_SOURCE MATERIAL_:
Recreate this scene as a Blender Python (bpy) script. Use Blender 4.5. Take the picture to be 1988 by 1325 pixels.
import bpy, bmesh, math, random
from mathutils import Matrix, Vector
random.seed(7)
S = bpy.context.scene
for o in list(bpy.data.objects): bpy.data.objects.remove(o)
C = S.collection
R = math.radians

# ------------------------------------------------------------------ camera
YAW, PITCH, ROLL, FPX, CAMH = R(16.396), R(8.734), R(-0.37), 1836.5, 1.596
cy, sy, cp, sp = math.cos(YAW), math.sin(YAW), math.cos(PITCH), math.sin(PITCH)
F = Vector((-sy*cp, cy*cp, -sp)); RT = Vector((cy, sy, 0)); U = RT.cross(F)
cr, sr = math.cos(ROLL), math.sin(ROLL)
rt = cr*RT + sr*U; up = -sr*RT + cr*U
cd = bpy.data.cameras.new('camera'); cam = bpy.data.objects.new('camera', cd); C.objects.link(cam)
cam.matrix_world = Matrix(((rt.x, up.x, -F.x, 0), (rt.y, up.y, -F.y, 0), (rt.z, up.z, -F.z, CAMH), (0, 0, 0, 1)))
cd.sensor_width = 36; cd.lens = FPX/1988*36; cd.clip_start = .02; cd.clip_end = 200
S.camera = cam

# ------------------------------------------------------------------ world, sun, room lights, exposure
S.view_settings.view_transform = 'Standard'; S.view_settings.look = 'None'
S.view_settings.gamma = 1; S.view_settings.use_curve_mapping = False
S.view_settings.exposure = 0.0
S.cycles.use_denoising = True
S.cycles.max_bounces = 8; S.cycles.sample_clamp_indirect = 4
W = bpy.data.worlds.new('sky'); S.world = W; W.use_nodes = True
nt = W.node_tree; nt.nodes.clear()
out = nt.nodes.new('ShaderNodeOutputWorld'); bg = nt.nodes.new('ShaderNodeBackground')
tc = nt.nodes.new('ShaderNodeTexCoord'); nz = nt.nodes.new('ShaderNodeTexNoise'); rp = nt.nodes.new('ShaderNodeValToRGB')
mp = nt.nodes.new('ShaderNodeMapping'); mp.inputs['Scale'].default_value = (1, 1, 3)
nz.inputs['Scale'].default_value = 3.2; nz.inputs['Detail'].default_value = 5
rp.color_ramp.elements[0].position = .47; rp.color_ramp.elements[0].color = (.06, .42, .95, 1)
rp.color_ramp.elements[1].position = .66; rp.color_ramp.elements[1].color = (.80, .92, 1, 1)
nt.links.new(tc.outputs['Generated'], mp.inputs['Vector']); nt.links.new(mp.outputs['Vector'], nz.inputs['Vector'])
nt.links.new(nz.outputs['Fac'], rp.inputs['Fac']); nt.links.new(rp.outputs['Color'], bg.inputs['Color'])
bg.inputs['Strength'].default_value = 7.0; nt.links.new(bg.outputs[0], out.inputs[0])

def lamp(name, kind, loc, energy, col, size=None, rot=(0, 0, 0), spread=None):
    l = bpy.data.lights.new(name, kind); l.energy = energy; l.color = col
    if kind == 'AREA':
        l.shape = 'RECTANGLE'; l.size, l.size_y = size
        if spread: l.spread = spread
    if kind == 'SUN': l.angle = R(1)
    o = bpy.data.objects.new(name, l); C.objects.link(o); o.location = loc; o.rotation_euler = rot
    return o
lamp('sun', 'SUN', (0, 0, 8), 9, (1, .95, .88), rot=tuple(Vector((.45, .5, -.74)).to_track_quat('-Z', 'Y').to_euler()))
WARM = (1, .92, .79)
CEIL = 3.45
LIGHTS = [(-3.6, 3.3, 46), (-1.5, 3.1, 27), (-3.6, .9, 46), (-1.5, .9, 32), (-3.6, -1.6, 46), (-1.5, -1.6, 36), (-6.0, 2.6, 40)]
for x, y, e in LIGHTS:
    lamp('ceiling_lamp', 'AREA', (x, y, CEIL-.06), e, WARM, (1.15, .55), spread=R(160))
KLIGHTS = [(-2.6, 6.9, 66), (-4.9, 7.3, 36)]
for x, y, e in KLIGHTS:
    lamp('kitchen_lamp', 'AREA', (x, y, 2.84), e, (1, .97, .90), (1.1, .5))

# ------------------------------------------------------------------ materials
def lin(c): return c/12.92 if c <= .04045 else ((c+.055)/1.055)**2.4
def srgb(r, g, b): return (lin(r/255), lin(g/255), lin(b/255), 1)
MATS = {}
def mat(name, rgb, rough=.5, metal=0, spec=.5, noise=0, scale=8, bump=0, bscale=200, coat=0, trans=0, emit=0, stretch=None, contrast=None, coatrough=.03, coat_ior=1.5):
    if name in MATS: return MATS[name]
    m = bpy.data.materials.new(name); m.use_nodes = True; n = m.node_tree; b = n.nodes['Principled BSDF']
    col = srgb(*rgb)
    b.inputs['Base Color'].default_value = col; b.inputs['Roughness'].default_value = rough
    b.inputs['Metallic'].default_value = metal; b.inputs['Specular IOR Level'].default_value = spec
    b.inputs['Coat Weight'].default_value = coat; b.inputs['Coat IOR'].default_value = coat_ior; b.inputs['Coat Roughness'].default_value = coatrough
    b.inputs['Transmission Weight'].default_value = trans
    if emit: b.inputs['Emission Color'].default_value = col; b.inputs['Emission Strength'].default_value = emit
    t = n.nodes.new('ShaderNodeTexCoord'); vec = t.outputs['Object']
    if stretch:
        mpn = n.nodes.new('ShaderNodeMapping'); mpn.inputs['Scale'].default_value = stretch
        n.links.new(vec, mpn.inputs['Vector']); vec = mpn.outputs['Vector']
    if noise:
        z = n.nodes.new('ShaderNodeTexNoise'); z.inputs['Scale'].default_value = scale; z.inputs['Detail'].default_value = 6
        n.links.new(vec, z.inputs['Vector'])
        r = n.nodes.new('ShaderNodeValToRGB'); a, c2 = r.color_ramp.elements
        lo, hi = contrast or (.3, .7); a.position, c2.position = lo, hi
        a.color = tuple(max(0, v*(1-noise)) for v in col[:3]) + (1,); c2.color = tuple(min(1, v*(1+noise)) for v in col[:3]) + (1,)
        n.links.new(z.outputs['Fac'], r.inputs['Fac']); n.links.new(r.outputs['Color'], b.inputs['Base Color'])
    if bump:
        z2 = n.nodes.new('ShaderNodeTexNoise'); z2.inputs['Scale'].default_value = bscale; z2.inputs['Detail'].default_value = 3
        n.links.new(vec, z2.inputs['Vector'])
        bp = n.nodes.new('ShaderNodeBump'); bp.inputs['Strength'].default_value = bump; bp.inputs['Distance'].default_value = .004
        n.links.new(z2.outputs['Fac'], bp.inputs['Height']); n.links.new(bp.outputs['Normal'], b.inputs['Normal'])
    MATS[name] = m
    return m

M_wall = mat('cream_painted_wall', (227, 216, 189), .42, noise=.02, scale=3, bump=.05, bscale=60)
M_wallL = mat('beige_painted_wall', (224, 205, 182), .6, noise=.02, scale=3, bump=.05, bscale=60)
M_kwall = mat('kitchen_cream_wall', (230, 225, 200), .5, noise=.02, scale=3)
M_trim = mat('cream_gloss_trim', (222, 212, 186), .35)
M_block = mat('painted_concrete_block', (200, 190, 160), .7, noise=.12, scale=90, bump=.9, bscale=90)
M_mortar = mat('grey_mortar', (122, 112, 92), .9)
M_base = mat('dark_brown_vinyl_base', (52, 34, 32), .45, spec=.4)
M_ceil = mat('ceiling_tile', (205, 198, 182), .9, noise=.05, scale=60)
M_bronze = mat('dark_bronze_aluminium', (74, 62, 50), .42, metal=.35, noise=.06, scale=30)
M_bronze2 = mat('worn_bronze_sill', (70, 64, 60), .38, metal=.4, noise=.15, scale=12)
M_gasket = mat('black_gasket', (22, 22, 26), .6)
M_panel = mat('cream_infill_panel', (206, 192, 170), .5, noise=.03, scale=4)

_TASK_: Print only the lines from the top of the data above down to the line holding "S.camera = cam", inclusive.

_FINAL RESULT_:
Recreate this scene as a Blender Python (bpy) script. Use Blender 4.5. Take the picture to be 1988 by 1325 pixels.
import bpy, bmesh, math, random
from mathutils import Matrix, Vector
random.seed(7)
S = bpy.context.scene
for o in list(bpy.data.objects): bpy.data.objects.remove(o)
C = S.collection
R = math.radians

# ------------------------------------------------------------------ camera
YAW, PITCH, ROLL, FPX, CAMH = R(16.396), R(8.734), R(-0.37), 1836.5, 1.596
cy, sy, cp, sp = math.cos(YAW), math.sin(YAW), math.cos(PITCH), math.sin(PITCH)
F = Vector((-sy*cp, cy*cp, -sp)); RT = Vector((cy, sy, 0)); U = RT.cross(F)
cr, sr = math.cos(ROLL), math.sin(ROLL)
rt = cr*RT + sr*U; up = -sr*RT + cr*U
cd = bpy.data.cameras.new('camera'); cam = bpy.data.objects.new('camera', cd); C.objects.link(cam)
cam.matrix_world = Matrix(((rt.x, up.x, -F.x, 0), (rt.y, up.y, -F.y, 0), (rt.z, up.z, -F.z, CAMH), (0, 0, 0, 1)))
cd.sensor_width = 36; cd.lens = FPX/1988*36; cd.clip_start = .02; cd.clip_end = 200
S.camera = cam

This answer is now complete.